Что еще более важно, такое представление о боге позволяло Дьюи говорить о непрерывном росте как о нашей наивысшей цели. Рост познаний, связанный с научными исследованиями, или «рост понимания природы», можно считать феноменом религиозным, а если это освобождает религиозные идеи от узкой веры в сверхъестественное – это то, что имеет отношение к этике, жизни общества и политике: «Я не могу понять, как любого рода реализация демократического идеала – жизненно важного нравственного и духовного идеала человечества – возможна без отказа от концепции основополагающего разделения, которой предано христианство с его верой в сверхъестественное. Неважно, являемся ли мы все братьями в каком-то не чисто метафорическом смысле, мы все путешествуем в одной лодке по бурному океану. Потенциально религиозное значение этого факта неисчерпаемо».
[531]
Суть дела для Дьюи заключается в следующем: «У нас есть потенциал для роста, для совместной борьбы за осуществление идеалов, и нам не следует просто думать, что наши идеалы “уже воплощены в каком-то сверхъестественном или метафизическом смысле в самих рамках бытия”». Для Дьюи нет никаких «рамок бытия» – все это туманная метафизика. Религиозное чувство, когда оно возникает, порождено «чувством изумления перед тем, что мы часть безмерной (но совершенно естественной) вселенной».
Не существует изначала заданной божественной реальности «где-то вовне», в мире трансцендентного, куда мы однажды проникнем с помощью религиозного переживания, или догматического откровения, или пытливого богословского ума. Все это есть просто стремление человека к идеалам в виде религиозных концепций, «непрекращающаяся борьба за добро в природном мире материи и социального бытия», чисто человеческое стремление – где, что очень важно, целое не есть просто сумма частей, – порождаемое нашим умом и нашим воображением. Мы можем, если нам это нравится, назвать достигнутую гармонию между идеалом и реальностью «божественной», но не надо видеть в ней то, чего в ней нет.
[532]
Для Дьюи было важным «снова тесно связать религию с нашими другими социальными целями». В работе «Поиск определенности» (1929) он утверждает, что религиозная установка – это «ощущение возможностей бытия и стремление к причине этих возможностей, а не простое приятие того, что у нас есть на данный момент». Сам Пильсторм говорит, что Дьюи понимал под богом сочетание социального интеллекта, демократии и науки. Дьюи не был теистом и отвергал идею трансцендентного бога. Для него «бог» был в лучшем случае «поэтическим символом тех сил и ценностей, знакомых по опыту, которые в итоге интересуют людей, стремящихся улучшить жизнь мира».

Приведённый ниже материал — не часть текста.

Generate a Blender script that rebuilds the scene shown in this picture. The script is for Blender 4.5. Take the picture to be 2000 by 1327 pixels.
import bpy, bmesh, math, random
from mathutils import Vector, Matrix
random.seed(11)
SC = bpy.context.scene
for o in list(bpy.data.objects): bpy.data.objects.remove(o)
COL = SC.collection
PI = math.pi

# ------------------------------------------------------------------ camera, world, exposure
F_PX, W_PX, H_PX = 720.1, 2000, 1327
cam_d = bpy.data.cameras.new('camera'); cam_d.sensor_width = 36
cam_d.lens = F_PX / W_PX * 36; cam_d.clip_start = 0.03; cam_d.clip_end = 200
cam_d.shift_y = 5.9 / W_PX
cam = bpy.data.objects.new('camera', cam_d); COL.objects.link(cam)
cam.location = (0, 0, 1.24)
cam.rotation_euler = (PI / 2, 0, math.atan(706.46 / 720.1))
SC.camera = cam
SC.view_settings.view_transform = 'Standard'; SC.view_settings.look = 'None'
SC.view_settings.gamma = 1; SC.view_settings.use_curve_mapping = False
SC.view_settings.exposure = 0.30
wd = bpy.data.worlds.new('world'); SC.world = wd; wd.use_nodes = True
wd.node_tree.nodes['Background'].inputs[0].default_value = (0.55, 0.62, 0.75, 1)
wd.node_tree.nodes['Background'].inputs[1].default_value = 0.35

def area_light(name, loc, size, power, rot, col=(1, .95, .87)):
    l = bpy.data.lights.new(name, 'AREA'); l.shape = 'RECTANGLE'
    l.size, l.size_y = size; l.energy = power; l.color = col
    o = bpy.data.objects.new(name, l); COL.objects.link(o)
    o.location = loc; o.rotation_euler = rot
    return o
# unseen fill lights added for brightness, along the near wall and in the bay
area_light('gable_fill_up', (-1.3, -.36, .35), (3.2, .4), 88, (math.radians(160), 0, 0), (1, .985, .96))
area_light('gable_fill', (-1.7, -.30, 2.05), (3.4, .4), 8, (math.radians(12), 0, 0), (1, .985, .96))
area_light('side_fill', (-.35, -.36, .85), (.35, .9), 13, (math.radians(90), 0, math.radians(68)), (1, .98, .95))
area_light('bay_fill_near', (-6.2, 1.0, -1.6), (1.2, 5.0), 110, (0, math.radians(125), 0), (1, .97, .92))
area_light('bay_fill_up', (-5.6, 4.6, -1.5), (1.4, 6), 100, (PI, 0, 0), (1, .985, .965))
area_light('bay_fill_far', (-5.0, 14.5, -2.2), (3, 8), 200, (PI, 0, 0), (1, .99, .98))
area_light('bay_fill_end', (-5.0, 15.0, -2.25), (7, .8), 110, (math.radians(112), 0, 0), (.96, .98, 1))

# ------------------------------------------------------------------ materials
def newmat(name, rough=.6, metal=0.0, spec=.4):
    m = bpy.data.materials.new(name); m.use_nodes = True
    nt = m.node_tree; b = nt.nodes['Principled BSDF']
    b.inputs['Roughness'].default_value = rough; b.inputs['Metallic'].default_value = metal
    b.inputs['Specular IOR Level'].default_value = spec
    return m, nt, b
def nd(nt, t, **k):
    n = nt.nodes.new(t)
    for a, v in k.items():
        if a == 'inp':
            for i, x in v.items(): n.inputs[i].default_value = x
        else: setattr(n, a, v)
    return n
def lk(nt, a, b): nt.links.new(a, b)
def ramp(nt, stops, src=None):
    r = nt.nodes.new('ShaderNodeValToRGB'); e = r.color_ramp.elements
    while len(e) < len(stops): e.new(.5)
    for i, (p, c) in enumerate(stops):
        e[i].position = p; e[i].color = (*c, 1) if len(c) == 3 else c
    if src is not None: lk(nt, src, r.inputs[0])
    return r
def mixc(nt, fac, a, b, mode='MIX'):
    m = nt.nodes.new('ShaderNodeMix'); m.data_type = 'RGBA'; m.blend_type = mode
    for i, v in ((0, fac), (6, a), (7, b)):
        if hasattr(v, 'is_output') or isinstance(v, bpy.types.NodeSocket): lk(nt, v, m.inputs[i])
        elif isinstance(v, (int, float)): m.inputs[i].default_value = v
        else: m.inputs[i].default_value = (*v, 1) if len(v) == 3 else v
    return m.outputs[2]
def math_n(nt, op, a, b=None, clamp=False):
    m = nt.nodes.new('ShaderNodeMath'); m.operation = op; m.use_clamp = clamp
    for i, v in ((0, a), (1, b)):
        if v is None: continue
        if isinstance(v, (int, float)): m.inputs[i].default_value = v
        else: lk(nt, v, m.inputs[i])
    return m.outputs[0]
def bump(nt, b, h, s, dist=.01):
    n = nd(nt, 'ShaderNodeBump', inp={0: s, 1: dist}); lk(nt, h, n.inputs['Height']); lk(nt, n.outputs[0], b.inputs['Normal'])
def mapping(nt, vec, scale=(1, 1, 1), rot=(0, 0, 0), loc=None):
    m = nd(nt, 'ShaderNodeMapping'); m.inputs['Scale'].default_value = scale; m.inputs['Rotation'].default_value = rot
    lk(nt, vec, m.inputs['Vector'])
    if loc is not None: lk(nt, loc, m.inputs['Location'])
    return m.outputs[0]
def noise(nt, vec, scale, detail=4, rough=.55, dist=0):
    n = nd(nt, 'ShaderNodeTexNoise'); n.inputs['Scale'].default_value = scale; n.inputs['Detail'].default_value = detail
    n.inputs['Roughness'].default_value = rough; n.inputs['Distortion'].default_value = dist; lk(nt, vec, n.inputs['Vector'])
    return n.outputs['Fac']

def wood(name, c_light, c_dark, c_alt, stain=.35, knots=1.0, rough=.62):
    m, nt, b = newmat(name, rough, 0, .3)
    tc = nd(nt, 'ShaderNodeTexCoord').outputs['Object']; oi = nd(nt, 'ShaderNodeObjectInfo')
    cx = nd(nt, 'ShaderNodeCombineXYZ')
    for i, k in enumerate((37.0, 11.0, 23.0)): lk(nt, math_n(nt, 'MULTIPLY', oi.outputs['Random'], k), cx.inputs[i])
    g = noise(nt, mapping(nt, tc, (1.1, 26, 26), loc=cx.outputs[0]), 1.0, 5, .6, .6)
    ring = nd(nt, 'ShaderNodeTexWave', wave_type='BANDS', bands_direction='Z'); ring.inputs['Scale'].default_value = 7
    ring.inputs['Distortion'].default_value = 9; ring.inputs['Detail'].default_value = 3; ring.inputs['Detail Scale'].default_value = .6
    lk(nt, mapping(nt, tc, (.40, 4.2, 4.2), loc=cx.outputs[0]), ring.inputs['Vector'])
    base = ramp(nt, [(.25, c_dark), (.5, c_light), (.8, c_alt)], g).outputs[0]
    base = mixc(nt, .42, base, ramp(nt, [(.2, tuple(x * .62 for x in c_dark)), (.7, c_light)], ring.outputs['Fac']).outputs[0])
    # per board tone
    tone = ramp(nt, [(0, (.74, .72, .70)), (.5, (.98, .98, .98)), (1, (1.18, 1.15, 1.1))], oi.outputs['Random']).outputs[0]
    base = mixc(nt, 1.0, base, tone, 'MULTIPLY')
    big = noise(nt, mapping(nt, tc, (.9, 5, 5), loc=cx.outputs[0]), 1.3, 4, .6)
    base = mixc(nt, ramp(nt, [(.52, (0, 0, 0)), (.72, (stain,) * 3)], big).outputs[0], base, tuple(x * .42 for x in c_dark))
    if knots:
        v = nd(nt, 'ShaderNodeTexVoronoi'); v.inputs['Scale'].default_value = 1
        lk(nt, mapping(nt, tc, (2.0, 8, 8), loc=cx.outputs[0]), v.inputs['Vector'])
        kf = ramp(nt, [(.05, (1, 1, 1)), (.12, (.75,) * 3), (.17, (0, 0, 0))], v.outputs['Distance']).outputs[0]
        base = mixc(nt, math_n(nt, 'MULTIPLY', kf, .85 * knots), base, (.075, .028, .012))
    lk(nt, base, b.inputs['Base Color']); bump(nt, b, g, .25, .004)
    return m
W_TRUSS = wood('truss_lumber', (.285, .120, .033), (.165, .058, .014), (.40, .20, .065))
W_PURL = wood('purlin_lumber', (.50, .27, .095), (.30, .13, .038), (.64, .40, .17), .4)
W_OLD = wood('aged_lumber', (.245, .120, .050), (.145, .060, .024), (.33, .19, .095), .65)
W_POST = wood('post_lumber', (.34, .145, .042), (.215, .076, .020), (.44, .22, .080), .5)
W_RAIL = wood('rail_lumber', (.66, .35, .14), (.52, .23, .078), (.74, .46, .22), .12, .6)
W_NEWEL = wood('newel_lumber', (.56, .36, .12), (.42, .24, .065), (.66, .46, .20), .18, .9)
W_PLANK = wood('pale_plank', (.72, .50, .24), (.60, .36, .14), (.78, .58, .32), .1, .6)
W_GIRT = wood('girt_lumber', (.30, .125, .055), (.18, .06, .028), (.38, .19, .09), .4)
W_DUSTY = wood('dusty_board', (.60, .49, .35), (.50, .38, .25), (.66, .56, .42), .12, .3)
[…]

[533] Подобно поэзии, религиозное чувство должно стать одним из «цветов, свободно распускающихся в жизни». Богословы критиковали его за то, что он создал «выхолощенную версию веры», а атеисты не понимали, зачем вообще кому-то могут понадобиться слова «бог» или «божественное».
Ценность работ Дьюи заключается в том, что это была решительная попытка примирить научное и религиозное мышление. Подводя итоги, философ писал: «Мы ответственны за сохранение, передачу, исправление и разработку наследия в виде тех ценностей, что нам были переданы, чтобы те, кто придет нам на смену, получили нечто более весомое и надежное, более общедоступное и то, чем легче щедро делиться. Сюда относятся все те компоненты религиозной веры, которые не привязаны к секте, классу или расе. Такая вера всегда неявным образом была общей верой человечества. Остается сделать ее очевидной для всех и воинственной».